*MATERIAL FOR THE TASK*:
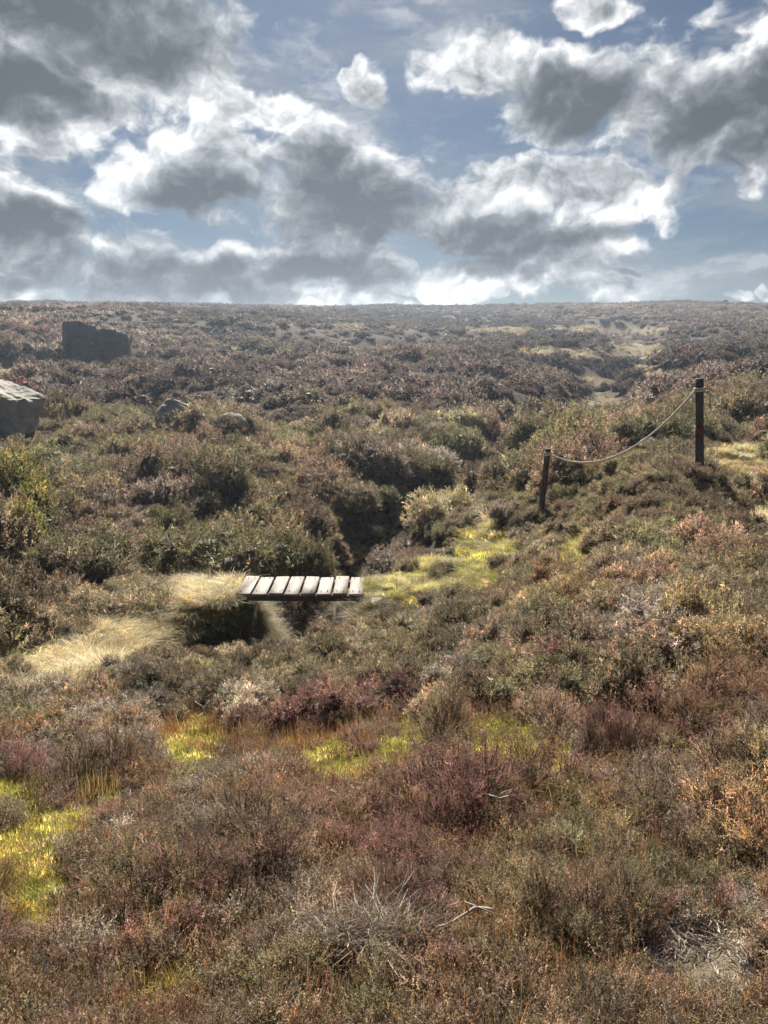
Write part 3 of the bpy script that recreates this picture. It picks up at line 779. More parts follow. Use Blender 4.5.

...

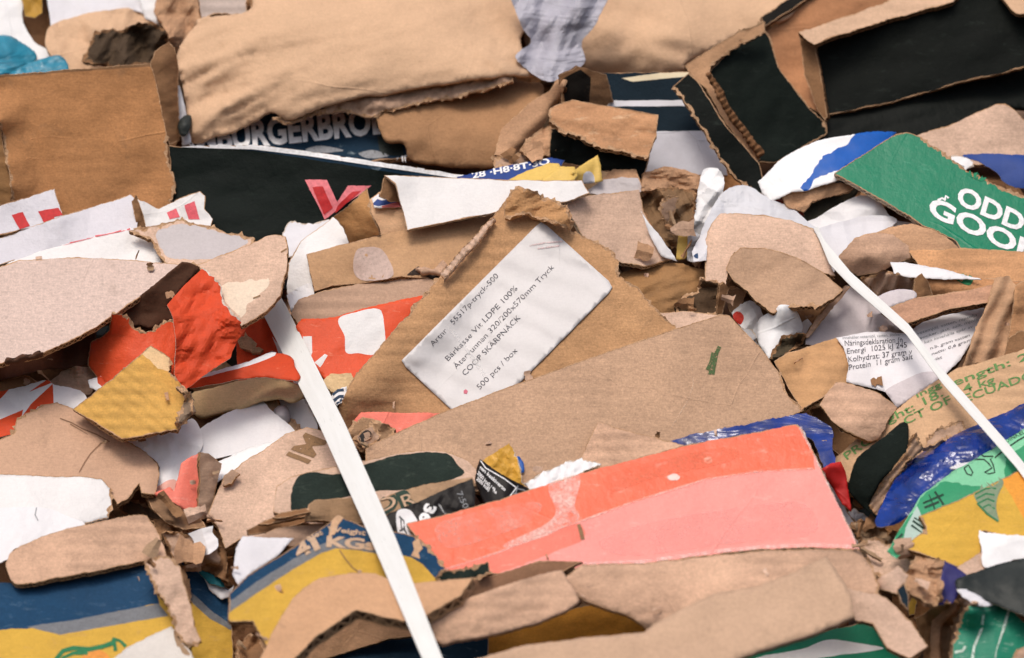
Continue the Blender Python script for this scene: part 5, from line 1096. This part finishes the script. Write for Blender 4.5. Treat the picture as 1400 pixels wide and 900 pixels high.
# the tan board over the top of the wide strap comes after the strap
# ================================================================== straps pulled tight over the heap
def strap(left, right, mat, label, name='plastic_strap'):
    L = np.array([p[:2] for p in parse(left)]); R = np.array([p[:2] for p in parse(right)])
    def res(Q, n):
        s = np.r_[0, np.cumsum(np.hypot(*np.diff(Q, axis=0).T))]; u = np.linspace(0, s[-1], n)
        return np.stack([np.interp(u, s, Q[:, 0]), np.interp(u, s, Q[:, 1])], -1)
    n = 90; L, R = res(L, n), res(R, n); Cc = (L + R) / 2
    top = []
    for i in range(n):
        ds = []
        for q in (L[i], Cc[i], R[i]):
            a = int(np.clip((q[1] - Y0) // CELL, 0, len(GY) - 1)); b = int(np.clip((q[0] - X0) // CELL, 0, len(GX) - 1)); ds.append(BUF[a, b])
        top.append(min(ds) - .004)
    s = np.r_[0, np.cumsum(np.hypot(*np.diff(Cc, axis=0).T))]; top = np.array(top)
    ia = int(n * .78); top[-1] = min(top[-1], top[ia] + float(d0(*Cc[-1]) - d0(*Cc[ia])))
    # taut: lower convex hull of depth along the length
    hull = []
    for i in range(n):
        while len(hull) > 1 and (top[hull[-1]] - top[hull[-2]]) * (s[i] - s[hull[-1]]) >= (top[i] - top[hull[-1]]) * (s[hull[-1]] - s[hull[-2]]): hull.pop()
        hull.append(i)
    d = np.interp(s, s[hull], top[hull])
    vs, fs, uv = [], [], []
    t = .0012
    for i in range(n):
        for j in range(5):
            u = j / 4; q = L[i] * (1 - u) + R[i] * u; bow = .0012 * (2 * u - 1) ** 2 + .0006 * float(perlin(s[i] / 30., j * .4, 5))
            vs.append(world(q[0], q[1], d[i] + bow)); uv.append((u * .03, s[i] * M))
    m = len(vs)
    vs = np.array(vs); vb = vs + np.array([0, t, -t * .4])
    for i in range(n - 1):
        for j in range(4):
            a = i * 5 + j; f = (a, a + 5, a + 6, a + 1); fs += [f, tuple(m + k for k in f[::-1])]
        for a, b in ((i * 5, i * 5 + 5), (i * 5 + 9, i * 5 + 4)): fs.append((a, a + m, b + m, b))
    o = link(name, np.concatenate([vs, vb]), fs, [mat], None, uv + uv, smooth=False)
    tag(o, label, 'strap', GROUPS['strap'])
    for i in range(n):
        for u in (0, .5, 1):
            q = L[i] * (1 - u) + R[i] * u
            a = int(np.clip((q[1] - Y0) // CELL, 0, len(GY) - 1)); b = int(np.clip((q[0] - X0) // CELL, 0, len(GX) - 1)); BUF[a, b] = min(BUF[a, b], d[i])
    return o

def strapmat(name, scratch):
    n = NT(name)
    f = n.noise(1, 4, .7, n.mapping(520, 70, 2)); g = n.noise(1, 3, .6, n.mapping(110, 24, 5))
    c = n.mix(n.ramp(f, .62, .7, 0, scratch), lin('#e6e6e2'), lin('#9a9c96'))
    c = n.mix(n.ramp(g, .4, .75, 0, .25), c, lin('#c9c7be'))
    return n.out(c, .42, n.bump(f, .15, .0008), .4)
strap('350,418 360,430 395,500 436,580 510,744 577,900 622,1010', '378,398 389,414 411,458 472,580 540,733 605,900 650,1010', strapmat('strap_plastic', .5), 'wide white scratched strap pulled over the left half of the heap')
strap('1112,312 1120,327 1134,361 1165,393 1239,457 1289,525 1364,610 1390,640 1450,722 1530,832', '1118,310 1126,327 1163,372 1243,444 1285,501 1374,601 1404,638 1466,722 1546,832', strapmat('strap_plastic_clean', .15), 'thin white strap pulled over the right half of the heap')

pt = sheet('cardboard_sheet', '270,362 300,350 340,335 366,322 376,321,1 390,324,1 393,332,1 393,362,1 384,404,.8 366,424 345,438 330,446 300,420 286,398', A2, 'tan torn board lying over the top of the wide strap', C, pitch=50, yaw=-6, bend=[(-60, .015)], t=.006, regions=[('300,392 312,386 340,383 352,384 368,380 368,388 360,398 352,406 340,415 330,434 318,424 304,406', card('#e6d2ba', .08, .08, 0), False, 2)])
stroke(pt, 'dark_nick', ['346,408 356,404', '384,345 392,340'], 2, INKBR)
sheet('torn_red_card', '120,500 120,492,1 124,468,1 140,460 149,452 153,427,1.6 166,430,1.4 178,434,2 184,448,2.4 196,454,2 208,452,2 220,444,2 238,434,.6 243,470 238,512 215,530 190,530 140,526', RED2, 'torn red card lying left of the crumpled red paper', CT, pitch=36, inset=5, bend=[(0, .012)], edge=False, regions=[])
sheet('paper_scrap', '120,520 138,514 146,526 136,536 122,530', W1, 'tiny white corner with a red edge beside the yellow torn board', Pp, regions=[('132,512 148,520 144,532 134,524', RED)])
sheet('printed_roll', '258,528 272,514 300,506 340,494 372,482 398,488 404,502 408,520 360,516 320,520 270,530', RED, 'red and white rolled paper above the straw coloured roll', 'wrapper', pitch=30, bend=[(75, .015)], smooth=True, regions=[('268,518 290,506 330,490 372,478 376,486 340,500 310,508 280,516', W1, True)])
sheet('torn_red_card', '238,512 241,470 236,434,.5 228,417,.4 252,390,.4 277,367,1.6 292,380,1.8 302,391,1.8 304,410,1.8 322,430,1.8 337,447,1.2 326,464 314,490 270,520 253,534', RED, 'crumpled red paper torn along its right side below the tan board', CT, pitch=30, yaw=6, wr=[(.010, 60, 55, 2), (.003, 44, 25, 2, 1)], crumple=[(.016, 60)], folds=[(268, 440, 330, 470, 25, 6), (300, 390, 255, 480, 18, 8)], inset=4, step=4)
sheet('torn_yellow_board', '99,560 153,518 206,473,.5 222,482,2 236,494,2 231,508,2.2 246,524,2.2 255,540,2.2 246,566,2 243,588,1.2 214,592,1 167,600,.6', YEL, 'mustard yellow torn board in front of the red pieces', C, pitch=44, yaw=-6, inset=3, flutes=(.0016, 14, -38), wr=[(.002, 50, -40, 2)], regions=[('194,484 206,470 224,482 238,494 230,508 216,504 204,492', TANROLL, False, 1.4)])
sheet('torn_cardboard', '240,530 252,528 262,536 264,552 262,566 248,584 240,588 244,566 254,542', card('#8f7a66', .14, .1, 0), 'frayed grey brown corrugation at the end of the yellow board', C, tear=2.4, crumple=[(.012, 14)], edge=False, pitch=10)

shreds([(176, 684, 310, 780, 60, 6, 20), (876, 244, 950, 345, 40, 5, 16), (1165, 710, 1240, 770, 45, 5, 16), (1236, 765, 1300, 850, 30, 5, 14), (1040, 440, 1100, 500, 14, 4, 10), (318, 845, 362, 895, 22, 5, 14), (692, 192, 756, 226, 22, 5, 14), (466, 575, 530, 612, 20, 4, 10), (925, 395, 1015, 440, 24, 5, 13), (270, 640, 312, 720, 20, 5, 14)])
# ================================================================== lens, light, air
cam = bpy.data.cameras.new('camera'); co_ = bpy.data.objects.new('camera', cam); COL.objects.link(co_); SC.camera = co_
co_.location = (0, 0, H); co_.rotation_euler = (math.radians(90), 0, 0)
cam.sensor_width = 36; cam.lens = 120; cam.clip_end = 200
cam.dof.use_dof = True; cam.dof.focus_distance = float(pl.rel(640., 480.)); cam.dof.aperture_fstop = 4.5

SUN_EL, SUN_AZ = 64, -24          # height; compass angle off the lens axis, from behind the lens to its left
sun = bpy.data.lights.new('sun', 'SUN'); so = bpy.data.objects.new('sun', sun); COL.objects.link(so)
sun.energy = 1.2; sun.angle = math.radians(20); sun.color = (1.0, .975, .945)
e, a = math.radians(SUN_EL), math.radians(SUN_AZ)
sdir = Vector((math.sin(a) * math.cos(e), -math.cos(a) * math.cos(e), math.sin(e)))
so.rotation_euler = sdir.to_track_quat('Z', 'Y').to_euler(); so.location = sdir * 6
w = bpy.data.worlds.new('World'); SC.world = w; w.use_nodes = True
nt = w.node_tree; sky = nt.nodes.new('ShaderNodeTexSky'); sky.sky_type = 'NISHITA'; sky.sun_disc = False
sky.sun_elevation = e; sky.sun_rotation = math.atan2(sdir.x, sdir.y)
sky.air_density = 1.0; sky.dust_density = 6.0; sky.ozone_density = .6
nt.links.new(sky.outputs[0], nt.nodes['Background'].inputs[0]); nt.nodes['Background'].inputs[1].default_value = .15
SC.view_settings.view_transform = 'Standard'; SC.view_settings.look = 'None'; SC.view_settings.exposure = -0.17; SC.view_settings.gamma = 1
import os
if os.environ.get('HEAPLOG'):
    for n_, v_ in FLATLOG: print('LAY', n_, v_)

*WHAT IS EXPECTED*: Gather and copy every line of the data in which the string "Blender" is found.

*RESULT*:
Write part 3 of the bpy script that recreates this picture. It picks up at line 779. More parts follow. Use Blender 4.5.
Continue the Blender Python script for this scene: part 5, from line 1096. This part finishes the script. Write for Blender 4.5. Treat the picture as 1400 pixels wide and 900 pixels high.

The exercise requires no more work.